Many shrubs and trees can also be trained on sturdy fences or trellises in the form of "espaliers." The procedure involves strict pruning (never shearing) and binding of stems to the framework of choice. Espaliered ornamentals require as much maintenance as vines and do not usually cover as well; but they are more useful for free-standing trellises that divide areas without the use of a fence. Espaliers can also utilize trees, such as dwarf apples or pears, that would otherwise occupy larger spaces in the landscape. Again, it is important to be familiar with the species to be used. Not all woody ornamentals are conducive to this procedure and would present more problems than they are worth.
Fern pine is a classic example of an uncooperative tree that is often sold, already espaliered, at various home improvement centers, but ultimately becomes a plain sheared cube.
Hedges can be used either in front of a fence or standing free; formal or informal. Although no longer a common practice, "pleached" hedges are composed of small sheared trees on uniform trunks of any desired height. If planting an informal hedge, select shrubs that will get as high as needed, but not too high. Maintenance will be minimized if the natural form of your hedge matches the desired form.
Formal sheared hedges require much more maintenance, but if used properly, can provide bold symmetry to a garden. When planting a hedge or replacing individual shrubs in an established one, it is imperative to use plants of the same species and cultivar. Everyone knows the Japanese boxwood so commonly used in the 1950s; but when new plants are needed, it is often confused with the modern cultivar of the same species known as "Green Beauty." This alternate cultivar, which exhibits deeper green foliage and slower growth, would give an established hedge an unkempt, two-toned appearance.
Because the trunks of shrubs are visible, it is advisable to plant them with uniform spacing. It is also advisable to shear hedges so that the sides lean slightly inward, particularly on the north side, to maximize sun exposure.
Perennial of the Week: Calla
Calla, Zantedeschia aethiopica, also known as calla lily, has naturalized itself around creeks and ponds on the San Mateo County coast around Montara where it was once grown for commercial cut-flower production. If they can survive in the wild this long, the can easily survive in even the most neglected gardens. They grow in almost any soil and require no fertilizer. They even grow in soggy soil.

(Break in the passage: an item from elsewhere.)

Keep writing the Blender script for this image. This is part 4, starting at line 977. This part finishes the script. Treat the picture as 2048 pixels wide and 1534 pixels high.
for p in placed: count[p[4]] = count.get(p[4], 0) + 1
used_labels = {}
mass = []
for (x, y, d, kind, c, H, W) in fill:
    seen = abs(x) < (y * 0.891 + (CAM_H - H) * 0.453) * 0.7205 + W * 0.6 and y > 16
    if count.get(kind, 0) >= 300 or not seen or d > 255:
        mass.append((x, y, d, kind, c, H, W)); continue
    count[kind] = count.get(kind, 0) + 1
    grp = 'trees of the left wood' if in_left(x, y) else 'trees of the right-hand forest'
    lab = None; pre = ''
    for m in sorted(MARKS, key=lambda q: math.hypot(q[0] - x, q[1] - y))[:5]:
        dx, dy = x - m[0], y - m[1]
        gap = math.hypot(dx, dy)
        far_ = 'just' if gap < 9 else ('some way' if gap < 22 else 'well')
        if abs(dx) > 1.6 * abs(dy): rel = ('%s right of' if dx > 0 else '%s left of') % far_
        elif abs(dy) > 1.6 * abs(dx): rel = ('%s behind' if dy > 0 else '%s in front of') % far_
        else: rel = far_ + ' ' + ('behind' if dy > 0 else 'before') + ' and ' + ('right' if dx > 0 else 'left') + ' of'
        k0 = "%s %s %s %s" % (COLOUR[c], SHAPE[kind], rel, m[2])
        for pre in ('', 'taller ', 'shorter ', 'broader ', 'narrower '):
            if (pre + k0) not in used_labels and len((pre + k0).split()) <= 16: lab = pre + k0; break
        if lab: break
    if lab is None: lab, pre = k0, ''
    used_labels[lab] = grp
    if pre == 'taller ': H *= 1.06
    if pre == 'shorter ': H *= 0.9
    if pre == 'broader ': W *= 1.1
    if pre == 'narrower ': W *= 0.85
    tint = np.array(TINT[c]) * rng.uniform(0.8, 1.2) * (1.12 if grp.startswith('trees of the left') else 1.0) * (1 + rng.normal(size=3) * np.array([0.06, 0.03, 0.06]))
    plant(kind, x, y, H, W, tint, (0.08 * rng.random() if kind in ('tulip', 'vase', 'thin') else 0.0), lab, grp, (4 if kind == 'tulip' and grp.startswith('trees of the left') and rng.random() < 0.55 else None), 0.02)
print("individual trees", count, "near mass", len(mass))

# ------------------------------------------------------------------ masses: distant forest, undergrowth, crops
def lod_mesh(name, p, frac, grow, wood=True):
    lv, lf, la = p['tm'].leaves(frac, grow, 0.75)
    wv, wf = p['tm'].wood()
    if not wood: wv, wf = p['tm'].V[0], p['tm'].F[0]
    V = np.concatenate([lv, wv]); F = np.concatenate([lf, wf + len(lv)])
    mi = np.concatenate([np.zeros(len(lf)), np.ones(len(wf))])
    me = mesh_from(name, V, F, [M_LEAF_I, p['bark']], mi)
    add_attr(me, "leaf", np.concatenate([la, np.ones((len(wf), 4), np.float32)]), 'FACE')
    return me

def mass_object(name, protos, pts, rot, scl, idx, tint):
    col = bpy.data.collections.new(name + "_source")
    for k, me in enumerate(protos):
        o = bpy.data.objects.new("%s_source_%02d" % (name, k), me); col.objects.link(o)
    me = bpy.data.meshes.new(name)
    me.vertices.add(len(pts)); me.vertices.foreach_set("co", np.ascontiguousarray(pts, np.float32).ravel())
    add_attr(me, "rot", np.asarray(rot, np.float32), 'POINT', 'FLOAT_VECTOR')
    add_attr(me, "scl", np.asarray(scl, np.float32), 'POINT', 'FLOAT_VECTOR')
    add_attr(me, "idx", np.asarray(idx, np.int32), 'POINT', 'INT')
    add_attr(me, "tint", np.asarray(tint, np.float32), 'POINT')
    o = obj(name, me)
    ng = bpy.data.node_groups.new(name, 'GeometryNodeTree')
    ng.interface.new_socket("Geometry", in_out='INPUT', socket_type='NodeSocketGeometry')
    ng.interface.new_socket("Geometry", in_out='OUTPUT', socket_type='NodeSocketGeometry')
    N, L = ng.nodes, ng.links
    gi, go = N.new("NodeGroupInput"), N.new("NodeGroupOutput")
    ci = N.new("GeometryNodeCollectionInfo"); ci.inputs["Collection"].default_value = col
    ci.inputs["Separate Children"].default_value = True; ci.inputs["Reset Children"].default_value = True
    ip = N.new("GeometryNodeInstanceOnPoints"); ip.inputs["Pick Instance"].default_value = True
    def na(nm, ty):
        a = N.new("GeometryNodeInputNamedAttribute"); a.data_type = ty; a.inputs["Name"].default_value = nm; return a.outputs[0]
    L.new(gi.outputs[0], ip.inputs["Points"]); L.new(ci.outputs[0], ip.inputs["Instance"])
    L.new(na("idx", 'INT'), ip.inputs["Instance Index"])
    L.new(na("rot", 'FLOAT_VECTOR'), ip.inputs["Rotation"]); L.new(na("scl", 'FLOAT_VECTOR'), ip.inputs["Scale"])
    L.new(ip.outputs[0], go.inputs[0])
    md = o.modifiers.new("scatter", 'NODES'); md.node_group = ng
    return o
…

Flowers are six-inch-long funnel shaped spathes of pure white wrapped around a yellow spadix, which contains the true flowers. The flowers are supported by three-foot-long stems and are produced mostly in spring and early summer. The spongy, two-foot-long leaves are arrowhead-shaped and about eight inches wide, growing upright from basal clumps. The plants may be purchased as dormant tubers through spring, or they can be found already growing as canned stock in nurseries from spring through summer. There are both dwarf varieties and large varieties, including "Green Goddess," which is very robust and produces white flowers with wide green bands around the tips. Various species of callas also vary in size, flower color and leaf form. Many have spotted leaves. Callas and their variations are commonly available in nurseries and garden centers.